人を快く許すのはなぜですか
「科学者たちが開始した研究によれば,人を快く許すと,情緒面で,また身体面でもそうであると考えられるが,健康に寄与することが明らかになってきた」と,カナダのトロント・スター紙(英語)は伝えています。しかし,米国スタンフォード大学の教授で,スタンフォード寛容プロジェクトの主任研究員カール・トレセンによれば,「許すとはどういうことか,またどのようにして許すのかを理解している人はほとんどいない」とのことです。
本当の意味で人を許すことは,キリスト教の極めて重要な一面です。トロント・スター紙の記事の定義によれば,本当に人を許すということは,「自分が傷つけられたことを認め,傷つけられたために抱く憤りを一切捨て去り,最終的には感情を傷つけた相手に同情心や愛をさえ抱いてこたえ応じること」です。そのようにすることと,大目に見る,容赦する,忘れる,もしくは過失を否定することとを混同してはなりません。それは,もう一度虐待を受ける立場に立つという意味でもありません。同紙の記事によれば,人を本当に許すのに欠かせないのは,「怒りその他,否定的な気持ちを一掃すること」です。
人を許すことが体にどんな益をもたらすかを知るには,もっと研究する必要がある,と研究者たちは述べていますが,「ストレスや不安感が減り,うつ病になりにくい」ことを含め,確かに心理的な益がある,と報告しています。
エフェソス 4章32節には,人を許すべき高潔な理由が次のように述べられています。「互いに親切にし,優しい同情心を示し,神がキリストによって惜しみなく許してくださったように,あなた方も互いに惜しみなく許し合いなさい」。人を許すという点では,ほかの場合と同様,神を見倣う者になることが勧められています。―エフェソス 5:1。
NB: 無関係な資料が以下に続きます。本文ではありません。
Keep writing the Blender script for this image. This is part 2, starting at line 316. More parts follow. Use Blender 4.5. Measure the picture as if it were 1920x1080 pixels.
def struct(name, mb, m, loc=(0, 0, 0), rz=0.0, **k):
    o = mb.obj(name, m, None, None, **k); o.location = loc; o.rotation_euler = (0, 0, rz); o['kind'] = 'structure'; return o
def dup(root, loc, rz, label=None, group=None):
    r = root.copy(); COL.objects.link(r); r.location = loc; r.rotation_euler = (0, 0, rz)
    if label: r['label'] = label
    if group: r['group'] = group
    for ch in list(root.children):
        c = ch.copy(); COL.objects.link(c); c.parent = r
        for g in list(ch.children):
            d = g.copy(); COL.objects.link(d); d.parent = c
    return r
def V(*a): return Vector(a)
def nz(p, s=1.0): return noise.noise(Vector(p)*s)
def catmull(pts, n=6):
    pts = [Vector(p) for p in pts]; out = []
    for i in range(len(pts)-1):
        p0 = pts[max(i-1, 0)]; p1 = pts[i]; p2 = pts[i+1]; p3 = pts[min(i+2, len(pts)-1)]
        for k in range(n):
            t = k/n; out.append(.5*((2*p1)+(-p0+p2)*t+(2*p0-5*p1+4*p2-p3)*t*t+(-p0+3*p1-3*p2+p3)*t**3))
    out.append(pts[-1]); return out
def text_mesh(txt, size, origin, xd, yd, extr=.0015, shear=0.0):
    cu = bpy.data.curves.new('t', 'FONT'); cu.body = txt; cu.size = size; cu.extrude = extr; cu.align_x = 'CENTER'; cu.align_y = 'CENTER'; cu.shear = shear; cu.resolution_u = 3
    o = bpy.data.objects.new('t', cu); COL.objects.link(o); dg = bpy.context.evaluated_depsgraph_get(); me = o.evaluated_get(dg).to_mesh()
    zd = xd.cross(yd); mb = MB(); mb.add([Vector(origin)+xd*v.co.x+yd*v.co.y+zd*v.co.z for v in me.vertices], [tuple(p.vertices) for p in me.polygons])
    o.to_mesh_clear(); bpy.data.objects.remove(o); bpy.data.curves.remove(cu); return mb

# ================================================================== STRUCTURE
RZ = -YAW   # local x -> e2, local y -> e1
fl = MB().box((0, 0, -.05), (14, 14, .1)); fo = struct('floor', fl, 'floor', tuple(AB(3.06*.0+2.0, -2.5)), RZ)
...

憐れみを示すべき根拠があるのに,他の人を許そうとしないなら,自分自身と神との関係に悪影響が及ぶおそれがあります。エホバは互いに許し合うことを期待しておられます。そうしてはじめて,わたしたちを許してくださるよう祈ることができるのです。―マタイ 6:14。マルコ 11:25。ヨハネ第一 4:11。